誰も知らないSUV 32選 前編 生まれる時期が早すぎた不運な名車・珍車
公開 : 2022.03.05 06:05
ジープスター・コマンドー(1967年)
コマンドーが登場するまでに、ジープは20年以上かけて、有名な軍用車の民間版を作り、さまざまな成功を収めてきた。コマンドーは大型の2ドアSUVで、ピックアップ、コンバーチブル(写真)、ロードスター、カバードワゴンがあり、2年前に発売されたフォード・ブロンコをしっかりと視野に入れたモデルであった。
1972年に発表されたC104は、「脱ジープ」のフロントデザインや、新会社AMCの強力な直6およびV8エンジンを採用していたが、販売上の問題を解決するには至らなかった。そのため、コマンドーはほとんど忘れ去られてしまったが、一方ライバルのブロンコは最近復活し、高評価と記録的な売上を見せつけている。
プリムス・トレイルダスター(1974年)
ジープはブロンコへの対応が早かったが、クライスラーは遅かった。ダッジ・ラムチャージャーは、ブロンコが2ドア大型SUVというホットなセグメントを確立してから10年近く経ったあと、遅ればせながら登場したモデルである。姉妹会社のプリムスは、このクルマをトレイルダスター(Trail Duster)と名付けた。

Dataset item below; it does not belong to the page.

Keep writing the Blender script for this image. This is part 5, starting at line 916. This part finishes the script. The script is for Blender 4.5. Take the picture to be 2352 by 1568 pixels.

トレイルダスターはラムチャージャーと同様、クライスラーの「スモールブロック」V8と3.7L直列6気筒を搭載。しかし知名度は低く、市場の反応も予想通り冷ややかなものだった。ダッジは7年間でラムチャージャーを11万台販売したのに対し、プリマスはわずか3万6000台にとどまった。ダッジにとって初のSUVであり、最後のSUVとなった。
UMMアルター(1984年)
アルター(Alter)は、複雑な経緯を経て生産に至った。その前身は、フランスの片田舎にあるクルニルという小さな会社の工房で誕生する。その後、UMM(ウニオン・メタロメカニカ)がライセンスを取得し、1977年にクルニルと名付けたオフローダーを、1984年に改良型のアルターを発売。1986年にはさらに改良を加え、アルターIIとした。
アルターは、いずれも「機能優先のデザイン」を体現したモデルである。前方視界を確保するために低いフロントエンドを持ち、リアセクションはできるだけ広い空間を確保するために箱型に設計された。ロングホイールベース、ショートホイールベース、ピックアップが用意された。
アルターIIは耐久性が売り物であった。1989年のパリ・ダカール・ラリーでは、出場したすべての車両が完走している。また、UMMはアルターIIの民間向けモデル(ビーチ向けの明るいデカールを両面に貼ったものなど)を発売し、レジャー向けのオフロード車市場に食い込もうとしたが、ラーダ・ニーバと比較してもあまりにベーシックであったため、その良さは伝わらなかった。
1992年、ローマ法王ヨハネ・パウロ2世がポルトガルを訪問した際、専用車として使用されたこともある。